The rbi has cracked its whip against large corporate loan defaults and issued a late night notification on Monday which sought to give a major facelift and overhaul to the banking sector.

Corporate CEOs named

Names like Vijay Mallya and Subrata Roy, who have defaulted on loans, are not the only ones and World Bank figures reveal that bad loans now comprise 9.2 % of the total gross loans in India. Compare this to China which has managed to bring down its bad loans to 2% over the years.

The government had last year given wide powers to RBI to address non-performing assets (NPAs) or bad loans.

The latest guidelines from the RBI will help to deal with bad loans and will make it compatible with the Insolvency and Bankruptcy Code (IBC). The latest guidelines will help to identify the bad loans and quick resolution of the assets in the banking system.

RBI guidelines

For lenders who have a liability of Rs 2,000 crore or above after March 1, 2018, a resolution plan should be effected within 180 days. Banks who do not adhere to the guidelines will be penalized.

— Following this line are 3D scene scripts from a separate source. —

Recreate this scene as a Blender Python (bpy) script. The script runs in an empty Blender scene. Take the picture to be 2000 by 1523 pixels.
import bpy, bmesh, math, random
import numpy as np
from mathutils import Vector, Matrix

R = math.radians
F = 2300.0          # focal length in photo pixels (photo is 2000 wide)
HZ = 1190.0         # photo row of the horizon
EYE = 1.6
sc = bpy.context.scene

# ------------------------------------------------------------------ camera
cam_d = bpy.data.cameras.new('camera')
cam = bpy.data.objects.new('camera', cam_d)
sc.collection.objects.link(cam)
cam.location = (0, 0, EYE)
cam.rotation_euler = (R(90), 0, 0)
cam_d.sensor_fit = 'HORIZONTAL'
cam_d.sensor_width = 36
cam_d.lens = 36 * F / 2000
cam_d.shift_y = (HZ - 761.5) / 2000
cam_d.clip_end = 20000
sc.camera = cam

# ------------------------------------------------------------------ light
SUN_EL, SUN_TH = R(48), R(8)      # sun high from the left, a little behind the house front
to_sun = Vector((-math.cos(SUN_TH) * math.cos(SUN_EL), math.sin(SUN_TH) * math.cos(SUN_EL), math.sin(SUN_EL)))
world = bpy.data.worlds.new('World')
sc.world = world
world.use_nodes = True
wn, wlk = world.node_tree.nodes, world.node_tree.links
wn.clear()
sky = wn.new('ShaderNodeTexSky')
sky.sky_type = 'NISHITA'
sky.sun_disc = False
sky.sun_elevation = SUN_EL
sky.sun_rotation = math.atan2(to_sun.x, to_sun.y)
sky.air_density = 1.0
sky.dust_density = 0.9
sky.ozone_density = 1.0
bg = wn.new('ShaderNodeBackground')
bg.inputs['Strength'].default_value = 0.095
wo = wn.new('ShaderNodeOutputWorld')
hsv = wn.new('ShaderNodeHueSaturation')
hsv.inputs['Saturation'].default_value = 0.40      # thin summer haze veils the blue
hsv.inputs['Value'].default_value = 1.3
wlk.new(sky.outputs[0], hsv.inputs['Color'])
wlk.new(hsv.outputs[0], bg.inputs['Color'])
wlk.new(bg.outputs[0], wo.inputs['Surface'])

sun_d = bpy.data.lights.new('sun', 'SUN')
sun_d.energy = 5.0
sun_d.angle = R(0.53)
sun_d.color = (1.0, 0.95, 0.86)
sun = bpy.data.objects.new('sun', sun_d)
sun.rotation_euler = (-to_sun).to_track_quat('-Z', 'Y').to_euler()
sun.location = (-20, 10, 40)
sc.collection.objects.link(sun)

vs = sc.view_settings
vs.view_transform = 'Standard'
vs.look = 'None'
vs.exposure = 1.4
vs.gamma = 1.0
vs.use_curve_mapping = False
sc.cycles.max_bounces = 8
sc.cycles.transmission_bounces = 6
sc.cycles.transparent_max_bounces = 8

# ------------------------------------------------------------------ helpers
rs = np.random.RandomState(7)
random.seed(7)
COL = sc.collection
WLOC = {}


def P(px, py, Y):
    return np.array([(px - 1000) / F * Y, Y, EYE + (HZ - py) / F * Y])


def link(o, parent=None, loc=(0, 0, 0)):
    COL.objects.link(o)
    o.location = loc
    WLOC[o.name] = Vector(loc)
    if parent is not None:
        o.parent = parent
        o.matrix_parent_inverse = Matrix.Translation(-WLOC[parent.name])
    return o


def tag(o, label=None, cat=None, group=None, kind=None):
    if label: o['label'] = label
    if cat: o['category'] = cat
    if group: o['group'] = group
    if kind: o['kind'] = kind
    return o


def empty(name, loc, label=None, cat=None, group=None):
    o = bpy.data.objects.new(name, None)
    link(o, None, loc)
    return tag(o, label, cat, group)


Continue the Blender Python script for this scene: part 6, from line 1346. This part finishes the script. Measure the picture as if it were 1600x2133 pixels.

The resolution plan could be any measures/strategy/ restructuring including regularization of the accounts by clearing over dues by the borrower, or a change in proprietorship or restructuring.

The RBI also directed all lenders to submit on a monthly basis, a report to the Central Repository of Information on Large Credits (CRILC), details of all borrower entities in default (more than Rs 5 crore).